The control group for Food Spoilage is a 100% Rate. I decided to test only a handful of food items simply because there are so many food items that if I did every single one I would probably have grown a beard by the time I finished. I should also note that I do have the Culinary Artillery and Expanded Foods mods enabled. You may also notice that the Spelt Porridge recipes say "3-5 days approx.", This is because of the Perish Rate. The Perish Rate can fluctuate, so a crockpot of porridge could last 3 days or it could last 5 days.

 

Food Spoilage Rate

I'm not sure if it is a bug on my part or if it just how the game is but I noticed something about the meat. The Bushmeat and the Redmeat both have the same exact spoilage time for the 100%, 75%, and 50% rates. The Redmeat and Bushmeat both last 2 days for all 3 of those rates. I'm not sure if this a bug on my end, like I said, or if this is intended. The same also goes for the cooked version of the meats. Redmeat and Bushmeat (cooked) are also all 5 days long for those 3 rates.

In terms of the Porridge meals, you may notice that 75% says "4-7 days approx.", where as 50% says "9 days approx.", and 25% says "19 days". This discrepancy came about because of the Perish Rate. When I finished cooking the Porridge I would contain it in a Crockpot and store it on a shelf and wait until it cooled down. Once the spoilage time popped up I would record that down on the chart. However, I noticed that at 50% the perish rate was about 0.60, which made the Porridge last something like 13 or 15 days, but when I put the Crockpot on my hotbar and scrolled to it to hold it, the spoilage time said "9 days".

I am aware that Climate has an effect on the Perish Time. This is the reason why I decided to write down the spoilage time when holding the crockpot in my hands instead of the spoilage time when the crockpot is on a shelf.

 

Hunger Rate

(Just for reference, 'Active' means doing things like running around and jumping, where as 'Inactive' means just standing still and not moving.)

 

The Hunger Rate was quite easy for me to do.
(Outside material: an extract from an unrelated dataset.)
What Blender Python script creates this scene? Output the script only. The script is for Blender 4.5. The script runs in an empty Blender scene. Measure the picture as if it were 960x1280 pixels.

I simply created Survival Worlds set at the different rates and then ran around until my Hunger reached 0. I would hop into the world, quickly make my character and then open the character panel ('c' key). As soon as I saw the Satiety go down I would start a stopwatch and then run around until my Hunger hit 0. Now, I am only Human after all, so there were times where maybe I started a little late or stopped a little late. For this reason, the times are more approximations than concrete objective measurements. You can give or take some time.

Something I did notice unilaterally was that it took approximately 10 seconds for the Satiety to start dropping. Given that there is 1500 max satiety I decided to divide 1500 by 10. This gave me 150 which equates to about 2.5 hours. Now I am gonna be honest, this math could just be dead wrong and not even remotely close to the actual time that it would take to get to 0 hunger by just standing still (aka Inactive). I'm not ashamed to admit that I am terrible and math.

I'm sure someone will correct me on this math because I know that it's more than likely wrong.

 

In Conclusion

This was just a fun little quick experiment that I decided to do yesterday. I know that my data may not be 100% pinpoint accurate and hell, my math is probably just downright wrong when it comes to the 'Inactive' Hunger Rate chart. However, I had a lot of fun doing this quick experiment. For me personally, I think that playing with 50% Food Spoilage Rate and 75% Hunger Rate is perfect. I hope you guys enjoy my subjective experiment I conducted here.